**Problem description**
Copy the listing below line for line, starting at its first line and ending with the line that has "frame_strip('outer_sheet', i, pr, sm, amp=0.0012, smooth=True)" in it. Add nothing.

**Data excerpt**
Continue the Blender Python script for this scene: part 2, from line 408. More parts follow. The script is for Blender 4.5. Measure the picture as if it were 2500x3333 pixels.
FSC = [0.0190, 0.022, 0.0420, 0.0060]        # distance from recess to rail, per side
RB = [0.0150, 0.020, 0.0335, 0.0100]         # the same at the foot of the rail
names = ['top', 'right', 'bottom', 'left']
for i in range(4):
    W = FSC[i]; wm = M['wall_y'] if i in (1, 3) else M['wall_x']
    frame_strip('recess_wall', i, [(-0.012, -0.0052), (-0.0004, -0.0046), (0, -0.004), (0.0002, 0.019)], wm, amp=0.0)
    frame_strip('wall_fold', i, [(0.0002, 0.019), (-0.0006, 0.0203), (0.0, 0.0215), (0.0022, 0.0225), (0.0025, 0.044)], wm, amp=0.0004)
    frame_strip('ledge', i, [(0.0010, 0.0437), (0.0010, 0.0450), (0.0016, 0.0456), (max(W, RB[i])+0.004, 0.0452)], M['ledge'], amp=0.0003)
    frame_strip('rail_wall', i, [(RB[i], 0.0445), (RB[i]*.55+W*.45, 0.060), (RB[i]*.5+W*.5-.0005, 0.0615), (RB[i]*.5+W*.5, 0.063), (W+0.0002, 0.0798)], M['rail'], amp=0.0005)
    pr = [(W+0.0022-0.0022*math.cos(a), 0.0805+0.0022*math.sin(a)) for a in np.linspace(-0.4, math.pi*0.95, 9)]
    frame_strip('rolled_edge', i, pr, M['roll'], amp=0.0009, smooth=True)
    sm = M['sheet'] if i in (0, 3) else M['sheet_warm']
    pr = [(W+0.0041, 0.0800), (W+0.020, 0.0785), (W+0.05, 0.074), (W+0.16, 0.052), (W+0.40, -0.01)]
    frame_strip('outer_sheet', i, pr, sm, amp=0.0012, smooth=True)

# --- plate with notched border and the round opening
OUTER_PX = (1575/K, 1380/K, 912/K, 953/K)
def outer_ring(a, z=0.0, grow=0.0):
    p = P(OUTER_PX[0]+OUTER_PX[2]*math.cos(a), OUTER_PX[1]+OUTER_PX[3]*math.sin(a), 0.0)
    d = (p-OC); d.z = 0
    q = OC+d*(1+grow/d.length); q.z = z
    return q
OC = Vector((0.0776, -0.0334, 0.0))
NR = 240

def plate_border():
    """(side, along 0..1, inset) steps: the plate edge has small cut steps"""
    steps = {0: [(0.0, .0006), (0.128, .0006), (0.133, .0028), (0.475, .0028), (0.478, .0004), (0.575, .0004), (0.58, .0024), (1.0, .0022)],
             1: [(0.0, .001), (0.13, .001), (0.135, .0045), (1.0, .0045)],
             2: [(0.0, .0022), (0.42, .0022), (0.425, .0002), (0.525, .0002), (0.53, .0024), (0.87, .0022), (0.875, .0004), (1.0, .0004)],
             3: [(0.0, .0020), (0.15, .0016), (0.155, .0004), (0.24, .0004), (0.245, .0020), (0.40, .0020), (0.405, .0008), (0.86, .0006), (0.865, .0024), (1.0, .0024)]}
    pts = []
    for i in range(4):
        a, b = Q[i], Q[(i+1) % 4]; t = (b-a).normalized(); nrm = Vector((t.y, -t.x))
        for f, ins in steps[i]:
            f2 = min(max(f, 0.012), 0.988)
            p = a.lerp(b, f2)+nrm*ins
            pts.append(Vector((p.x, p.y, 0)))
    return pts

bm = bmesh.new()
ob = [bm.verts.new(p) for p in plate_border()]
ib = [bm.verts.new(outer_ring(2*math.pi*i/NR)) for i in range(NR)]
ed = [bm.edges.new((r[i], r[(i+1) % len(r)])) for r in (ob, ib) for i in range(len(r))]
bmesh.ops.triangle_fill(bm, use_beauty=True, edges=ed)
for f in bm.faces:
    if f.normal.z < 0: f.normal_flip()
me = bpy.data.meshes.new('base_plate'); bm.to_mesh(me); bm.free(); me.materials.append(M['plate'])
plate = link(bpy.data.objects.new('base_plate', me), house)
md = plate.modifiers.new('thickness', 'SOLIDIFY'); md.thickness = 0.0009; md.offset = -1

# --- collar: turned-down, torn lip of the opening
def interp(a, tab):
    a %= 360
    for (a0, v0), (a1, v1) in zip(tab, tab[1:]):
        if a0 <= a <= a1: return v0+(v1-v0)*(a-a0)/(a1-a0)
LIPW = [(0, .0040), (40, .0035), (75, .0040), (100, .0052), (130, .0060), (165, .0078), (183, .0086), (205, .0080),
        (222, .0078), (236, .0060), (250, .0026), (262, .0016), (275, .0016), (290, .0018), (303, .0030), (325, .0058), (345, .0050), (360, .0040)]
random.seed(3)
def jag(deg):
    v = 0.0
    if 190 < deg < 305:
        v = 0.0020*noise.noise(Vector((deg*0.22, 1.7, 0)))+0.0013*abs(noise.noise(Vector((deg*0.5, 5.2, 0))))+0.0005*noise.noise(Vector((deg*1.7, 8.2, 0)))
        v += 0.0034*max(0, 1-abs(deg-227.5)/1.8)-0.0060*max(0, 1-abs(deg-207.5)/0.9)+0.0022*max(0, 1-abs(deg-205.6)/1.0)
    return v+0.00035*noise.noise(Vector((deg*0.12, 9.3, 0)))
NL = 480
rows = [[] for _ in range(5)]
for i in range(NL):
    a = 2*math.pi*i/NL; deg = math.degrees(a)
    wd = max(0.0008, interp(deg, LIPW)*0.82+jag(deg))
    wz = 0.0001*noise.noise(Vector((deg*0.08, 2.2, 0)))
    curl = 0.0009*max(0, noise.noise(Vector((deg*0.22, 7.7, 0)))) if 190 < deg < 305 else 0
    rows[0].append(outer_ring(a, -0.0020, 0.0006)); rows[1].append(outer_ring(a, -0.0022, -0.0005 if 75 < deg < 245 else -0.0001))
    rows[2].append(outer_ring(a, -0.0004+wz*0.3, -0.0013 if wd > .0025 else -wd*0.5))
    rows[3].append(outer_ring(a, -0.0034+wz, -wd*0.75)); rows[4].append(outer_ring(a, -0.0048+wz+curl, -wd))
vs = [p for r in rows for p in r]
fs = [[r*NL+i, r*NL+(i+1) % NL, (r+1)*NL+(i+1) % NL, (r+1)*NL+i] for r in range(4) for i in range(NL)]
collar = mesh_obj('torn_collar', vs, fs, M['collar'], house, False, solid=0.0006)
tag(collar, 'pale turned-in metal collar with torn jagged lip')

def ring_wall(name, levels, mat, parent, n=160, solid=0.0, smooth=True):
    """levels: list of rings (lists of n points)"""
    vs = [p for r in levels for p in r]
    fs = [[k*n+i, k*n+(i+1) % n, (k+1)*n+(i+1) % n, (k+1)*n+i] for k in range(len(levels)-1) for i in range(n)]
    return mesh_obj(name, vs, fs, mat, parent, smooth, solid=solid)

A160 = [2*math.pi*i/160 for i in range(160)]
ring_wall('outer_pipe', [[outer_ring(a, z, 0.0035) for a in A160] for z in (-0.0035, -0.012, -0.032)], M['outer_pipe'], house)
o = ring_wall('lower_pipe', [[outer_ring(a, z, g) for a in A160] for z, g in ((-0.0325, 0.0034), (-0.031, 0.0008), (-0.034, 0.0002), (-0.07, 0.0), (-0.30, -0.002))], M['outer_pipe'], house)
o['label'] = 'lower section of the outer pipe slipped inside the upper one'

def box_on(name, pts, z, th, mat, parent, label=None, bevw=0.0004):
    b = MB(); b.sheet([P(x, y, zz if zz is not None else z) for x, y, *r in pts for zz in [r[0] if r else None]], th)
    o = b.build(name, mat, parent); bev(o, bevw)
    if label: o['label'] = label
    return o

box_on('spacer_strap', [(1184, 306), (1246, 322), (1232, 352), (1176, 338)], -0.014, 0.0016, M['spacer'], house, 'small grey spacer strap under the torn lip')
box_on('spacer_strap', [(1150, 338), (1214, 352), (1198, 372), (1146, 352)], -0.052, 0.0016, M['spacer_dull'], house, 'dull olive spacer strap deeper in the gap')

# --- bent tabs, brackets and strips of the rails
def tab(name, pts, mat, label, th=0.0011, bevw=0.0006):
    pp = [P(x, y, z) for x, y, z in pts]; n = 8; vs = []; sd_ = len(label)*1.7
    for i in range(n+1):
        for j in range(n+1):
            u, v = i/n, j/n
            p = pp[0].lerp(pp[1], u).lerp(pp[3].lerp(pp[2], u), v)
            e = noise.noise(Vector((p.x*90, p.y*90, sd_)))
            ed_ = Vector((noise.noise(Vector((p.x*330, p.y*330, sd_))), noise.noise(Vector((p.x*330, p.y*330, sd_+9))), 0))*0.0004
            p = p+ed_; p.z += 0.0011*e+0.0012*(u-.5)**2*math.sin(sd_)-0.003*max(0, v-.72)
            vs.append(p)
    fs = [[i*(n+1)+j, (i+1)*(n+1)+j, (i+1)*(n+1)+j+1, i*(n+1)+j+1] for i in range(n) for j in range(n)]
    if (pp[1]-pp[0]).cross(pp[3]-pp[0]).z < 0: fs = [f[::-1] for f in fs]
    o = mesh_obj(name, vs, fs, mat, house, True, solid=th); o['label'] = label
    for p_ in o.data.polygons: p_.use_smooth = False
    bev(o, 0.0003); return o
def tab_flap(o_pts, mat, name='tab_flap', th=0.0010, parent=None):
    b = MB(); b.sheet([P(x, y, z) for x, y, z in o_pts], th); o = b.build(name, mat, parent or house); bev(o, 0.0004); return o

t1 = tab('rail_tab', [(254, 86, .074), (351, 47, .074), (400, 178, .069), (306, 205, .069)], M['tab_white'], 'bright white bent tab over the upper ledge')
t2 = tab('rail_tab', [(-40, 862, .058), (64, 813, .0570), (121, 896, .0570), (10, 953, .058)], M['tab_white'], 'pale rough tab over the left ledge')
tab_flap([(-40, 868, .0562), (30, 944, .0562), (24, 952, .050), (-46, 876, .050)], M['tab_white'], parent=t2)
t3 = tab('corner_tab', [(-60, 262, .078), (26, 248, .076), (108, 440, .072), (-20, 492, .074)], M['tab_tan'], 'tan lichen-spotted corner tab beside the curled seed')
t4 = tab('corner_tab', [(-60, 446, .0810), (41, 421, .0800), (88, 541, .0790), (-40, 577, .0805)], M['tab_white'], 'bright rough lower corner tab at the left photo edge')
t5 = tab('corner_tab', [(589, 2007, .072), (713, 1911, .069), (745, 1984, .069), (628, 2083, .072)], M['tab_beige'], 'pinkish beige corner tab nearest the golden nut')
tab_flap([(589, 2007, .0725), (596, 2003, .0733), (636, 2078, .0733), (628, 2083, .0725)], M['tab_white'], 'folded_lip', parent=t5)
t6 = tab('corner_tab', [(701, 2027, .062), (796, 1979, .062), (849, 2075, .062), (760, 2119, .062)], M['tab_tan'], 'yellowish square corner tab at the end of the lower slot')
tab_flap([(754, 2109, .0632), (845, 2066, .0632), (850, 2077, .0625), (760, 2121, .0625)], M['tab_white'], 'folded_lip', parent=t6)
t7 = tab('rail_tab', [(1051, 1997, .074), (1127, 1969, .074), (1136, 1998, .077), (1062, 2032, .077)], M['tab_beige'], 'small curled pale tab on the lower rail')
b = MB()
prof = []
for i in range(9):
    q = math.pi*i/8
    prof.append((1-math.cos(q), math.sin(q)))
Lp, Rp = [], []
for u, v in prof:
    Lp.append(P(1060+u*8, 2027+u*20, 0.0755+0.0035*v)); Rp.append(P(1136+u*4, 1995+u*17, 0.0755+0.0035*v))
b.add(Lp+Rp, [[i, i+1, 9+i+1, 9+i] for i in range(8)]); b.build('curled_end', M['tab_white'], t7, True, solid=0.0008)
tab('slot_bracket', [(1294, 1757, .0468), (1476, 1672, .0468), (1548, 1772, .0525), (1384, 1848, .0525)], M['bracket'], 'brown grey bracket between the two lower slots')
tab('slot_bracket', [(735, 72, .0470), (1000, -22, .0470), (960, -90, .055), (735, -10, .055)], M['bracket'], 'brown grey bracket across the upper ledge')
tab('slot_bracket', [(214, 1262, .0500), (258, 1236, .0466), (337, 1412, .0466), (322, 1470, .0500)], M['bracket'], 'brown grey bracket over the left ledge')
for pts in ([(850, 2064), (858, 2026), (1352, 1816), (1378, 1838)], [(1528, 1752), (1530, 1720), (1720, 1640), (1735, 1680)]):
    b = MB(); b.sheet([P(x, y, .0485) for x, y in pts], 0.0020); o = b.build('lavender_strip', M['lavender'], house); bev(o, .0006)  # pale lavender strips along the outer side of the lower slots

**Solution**
Continue the Blender Python script for this scene: part 2, from line 408. More parts follow. The script is for Blender 4.5. Measure the picture as if it were 2500x3333 pixels.
FSC = [0.0190, 0.022, 0.0420, 0.0060]        # distance from recess to rail, per side
RB = [0.0150, 0.020, 0.0335, 0.0100]         # the same at the foot of the rail
names = ['top', 'right', 'bottom', 'left']
for i in range(4):
    W = FSC[i]; wm = M['wall_y'] if i in (1, 3) else M['wall_x']
    frame_strip('recess_wall', i, [(-0.012, -0.0052), (-0.0004, -0.0046), (0, -0.004), (0.0002, 0.019)], wm, amp=0.0)
    frame_strip('wall_fold', i, [(0.0002, 0.019), (-0.0006, 0.0203), (0.0, 0.0215), (0.0022, 0.0225), (0.0025, 0.044)], wm, amp=0.0004)
    frame_strip('ledge', i, [(0.0010, 0.0437), (0.0010, 0.0450), (0.0016, 0.0456), (max(W, RB[i])+0.004, 0.0452)], M['ledge'], amp=0.0003)
    frame_strip('rail_wall', i, [(RB[i], 0.0445), (RB[i]*.55+W*.45, 0.060), (RB[i]*.5+W*.5-.0005, 0.0615), (RB[i]*.5+W*.5, 0.063), (W+0.0002, 0.0798)], M['rail'], amp=0.0005)
    pr = [(W+0.0022-0.0022*math.cos(a), 0.0805+0.0022*math.sin(a)) for a in np.linspace(-0.4, math.pi*0.95, 9)]
    frame_strip('rolled_edge', i, pr, M['roll'], amp=0.0009, smooth=True)
    sm = M['sheet'] if i in (0, 3) else M['sheet_warm']
    pr = [(W+0.0041, 0.0800), (W+0.020, 0.0785), (W+0.05, 0.074), (W+0.16, 0.052), (W+0.40, -0.01)]
    frame_strip('outer_sheet', i, pr, sm, amp=0.0012, smooth=True)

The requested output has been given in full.